Traveling Salesman - 2-Opt improvement

Question

So I've been looking for an explanation of a 2-opt improvement for the traveling salesman problem, and I get the jist of it, but I don't understand one thing.

I understand that IF two edges of a generated path cross each other, I can just switch two points and they will no longer cross. HOWEVER - I do not understand how I can determine whether or not two edges cross.

To make my question clear, this is what I've done so far: (I did it in java)

1. I have an object called Point that represents a city, with an x and y coordinate.
2. I have a PointSet which has a set of Points contained in a List.
3. I have a method for PointSet called computeByNN() which arranges the PointSet in a fairly short manner through a Nearest Neighbor algorithm.

So now I have a sorted PointSet (not optimal, but still short) and I want to do 2-opt on it. However, I don't know where to start. Should I check each and every line segment to see if they cross, and if they do, switch two points? I feel like that defeats the purpose of heuristics and it becomes a sort of brute force solution. Is there an efficient way to find if two segments of the tour cross?

I applogize if my question is not clear.
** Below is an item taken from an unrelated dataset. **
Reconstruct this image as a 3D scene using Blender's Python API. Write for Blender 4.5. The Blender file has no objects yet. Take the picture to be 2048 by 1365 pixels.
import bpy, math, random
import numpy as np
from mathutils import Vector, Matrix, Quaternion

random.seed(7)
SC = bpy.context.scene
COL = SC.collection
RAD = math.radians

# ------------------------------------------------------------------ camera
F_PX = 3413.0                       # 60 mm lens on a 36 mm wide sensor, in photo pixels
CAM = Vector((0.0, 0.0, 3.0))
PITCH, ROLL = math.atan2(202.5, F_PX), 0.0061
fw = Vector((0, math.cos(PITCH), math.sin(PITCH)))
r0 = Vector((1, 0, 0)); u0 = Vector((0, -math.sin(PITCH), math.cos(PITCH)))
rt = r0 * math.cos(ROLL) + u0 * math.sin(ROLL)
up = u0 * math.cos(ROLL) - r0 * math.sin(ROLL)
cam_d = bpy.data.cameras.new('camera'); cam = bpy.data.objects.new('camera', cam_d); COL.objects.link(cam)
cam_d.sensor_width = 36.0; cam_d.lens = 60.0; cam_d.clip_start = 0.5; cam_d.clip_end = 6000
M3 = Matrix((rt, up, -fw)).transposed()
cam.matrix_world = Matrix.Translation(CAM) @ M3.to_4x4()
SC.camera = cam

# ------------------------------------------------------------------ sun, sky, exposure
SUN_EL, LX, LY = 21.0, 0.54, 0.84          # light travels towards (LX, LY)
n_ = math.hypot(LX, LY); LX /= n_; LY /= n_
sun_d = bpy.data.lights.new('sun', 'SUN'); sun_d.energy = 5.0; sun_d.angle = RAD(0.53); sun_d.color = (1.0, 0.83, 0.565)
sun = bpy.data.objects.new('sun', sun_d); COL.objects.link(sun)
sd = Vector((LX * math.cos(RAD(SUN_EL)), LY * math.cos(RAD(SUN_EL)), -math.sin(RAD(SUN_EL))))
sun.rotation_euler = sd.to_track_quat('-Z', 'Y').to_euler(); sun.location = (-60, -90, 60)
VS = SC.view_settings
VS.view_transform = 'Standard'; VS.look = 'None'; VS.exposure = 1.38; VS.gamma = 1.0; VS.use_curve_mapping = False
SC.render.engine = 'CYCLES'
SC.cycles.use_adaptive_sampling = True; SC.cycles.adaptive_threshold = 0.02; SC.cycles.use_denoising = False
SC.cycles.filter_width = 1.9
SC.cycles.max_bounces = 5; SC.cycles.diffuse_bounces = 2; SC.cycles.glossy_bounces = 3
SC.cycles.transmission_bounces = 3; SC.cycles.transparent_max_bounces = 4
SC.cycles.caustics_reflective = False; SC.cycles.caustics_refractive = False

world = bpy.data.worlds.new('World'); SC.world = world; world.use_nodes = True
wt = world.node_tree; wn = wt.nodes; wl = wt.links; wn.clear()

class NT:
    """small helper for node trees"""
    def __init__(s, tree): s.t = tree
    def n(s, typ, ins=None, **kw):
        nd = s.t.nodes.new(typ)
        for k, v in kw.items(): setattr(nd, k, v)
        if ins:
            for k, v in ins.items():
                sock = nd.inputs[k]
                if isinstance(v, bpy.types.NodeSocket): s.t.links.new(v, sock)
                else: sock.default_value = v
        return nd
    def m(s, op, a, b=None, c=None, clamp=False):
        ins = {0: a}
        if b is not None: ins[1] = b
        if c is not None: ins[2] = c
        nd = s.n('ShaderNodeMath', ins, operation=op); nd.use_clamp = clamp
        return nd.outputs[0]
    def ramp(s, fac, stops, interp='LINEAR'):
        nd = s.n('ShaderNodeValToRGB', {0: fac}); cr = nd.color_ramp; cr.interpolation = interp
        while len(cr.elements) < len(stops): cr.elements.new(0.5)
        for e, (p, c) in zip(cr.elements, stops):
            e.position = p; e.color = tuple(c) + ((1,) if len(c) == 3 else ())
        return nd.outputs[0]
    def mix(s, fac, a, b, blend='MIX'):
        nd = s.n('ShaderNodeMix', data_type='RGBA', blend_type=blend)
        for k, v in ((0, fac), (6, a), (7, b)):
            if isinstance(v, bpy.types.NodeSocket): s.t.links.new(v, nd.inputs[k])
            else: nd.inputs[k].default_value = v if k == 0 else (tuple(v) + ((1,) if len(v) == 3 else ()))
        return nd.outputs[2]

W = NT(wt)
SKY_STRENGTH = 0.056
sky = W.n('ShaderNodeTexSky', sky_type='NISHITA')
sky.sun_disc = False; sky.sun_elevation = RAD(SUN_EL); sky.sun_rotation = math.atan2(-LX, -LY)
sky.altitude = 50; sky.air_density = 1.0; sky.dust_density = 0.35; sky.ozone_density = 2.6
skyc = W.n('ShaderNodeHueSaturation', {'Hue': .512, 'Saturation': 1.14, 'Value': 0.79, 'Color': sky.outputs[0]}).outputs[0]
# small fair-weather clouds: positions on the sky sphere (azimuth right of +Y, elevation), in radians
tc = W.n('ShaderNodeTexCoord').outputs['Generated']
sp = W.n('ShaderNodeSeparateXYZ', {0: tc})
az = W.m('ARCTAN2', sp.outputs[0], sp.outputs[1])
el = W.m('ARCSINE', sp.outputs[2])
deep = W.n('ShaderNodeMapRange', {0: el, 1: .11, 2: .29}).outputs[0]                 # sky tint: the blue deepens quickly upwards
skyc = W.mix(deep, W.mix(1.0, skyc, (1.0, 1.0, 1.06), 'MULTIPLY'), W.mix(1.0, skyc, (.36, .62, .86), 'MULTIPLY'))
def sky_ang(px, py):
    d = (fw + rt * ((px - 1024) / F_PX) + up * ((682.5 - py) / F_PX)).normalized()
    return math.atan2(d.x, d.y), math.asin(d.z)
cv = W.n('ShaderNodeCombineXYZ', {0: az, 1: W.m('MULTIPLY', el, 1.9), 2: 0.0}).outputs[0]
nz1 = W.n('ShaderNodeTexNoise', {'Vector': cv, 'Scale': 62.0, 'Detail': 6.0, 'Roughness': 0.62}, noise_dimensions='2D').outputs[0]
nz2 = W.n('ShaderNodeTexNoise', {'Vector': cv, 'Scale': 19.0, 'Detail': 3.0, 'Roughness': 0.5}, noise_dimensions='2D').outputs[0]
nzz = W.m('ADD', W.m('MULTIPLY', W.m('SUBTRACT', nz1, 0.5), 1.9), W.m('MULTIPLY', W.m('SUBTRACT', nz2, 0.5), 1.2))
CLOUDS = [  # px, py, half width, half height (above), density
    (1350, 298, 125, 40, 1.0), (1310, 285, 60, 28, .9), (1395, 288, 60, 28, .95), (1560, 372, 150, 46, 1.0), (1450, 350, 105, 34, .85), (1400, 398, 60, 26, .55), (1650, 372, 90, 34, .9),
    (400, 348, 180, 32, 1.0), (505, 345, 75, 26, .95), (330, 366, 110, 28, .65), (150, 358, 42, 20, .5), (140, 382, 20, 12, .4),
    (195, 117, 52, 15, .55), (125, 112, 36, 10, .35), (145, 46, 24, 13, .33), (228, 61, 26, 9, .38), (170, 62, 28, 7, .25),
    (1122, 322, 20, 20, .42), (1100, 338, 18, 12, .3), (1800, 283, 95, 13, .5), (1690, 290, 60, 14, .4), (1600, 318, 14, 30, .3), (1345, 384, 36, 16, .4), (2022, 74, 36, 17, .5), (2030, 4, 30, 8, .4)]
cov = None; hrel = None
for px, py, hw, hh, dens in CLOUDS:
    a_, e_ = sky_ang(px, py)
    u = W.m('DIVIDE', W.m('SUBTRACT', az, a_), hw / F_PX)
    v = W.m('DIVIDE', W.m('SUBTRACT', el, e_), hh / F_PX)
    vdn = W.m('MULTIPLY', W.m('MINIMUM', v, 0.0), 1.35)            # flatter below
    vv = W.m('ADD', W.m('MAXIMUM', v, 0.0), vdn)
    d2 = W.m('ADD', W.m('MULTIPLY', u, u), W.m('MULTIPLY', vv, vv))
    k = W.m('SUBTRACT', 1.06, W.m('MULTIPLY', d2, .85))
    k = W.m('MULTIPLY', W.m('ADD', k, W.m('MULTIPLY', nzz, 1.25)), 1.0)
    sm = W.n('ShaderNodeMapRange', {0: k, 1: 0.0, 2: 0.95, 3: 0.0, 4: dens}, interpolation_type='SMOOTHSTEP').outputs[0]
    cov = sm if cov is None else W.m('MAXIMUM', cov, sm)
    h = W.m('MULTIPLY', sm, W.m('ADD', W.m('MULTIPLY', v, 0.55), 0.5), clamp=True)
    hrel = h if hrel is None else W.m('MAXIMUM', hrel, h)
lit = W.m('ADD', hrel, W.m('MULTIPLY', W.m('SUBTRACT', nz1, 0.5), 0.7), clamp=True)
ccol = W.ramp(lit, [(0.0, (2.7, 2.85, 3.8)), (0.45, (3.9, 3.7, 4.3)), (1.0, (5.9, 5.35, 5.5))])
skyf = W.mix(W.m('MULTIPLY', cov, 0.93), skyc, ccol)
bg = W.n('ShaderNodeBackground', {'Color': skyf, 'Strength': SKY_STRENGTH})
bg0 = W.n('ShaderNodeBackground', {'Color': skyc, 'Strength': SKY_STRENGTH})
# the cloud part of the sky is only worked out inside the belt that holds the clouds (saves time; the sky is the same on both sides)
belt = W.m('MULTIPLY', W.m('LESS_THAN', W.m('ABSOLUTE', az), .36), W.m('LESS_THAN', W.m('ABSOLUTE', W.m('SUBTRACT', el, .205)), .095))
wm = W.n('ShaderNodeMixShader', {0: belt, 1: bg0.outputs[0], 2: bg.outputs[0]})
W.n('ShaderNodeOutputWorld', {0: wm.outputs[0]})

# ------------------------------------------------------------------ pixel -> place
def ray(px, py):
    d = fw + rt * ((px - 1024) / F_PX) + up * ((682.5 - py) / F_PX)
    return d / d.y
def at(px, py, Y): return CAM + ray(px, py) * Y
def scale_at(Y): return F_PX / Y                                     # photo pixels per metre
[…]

I'll try to edit it to make it clearer if anyone needs me to.

Answer 1

If you like you can create a look-up table to detect crossed edges. For n = 1000, order 10^12 entries is obviously too extravagant. However you probably are most worried about the shorter edges? Suppose you aimed to include edges to about √n of the nearest neighbors for each node. Then you are only in the realm of megabytes of space and in any case O(n^2) preprocessing. From there it's a heuristic, so good luck!

Also will mention this can be done on the fly.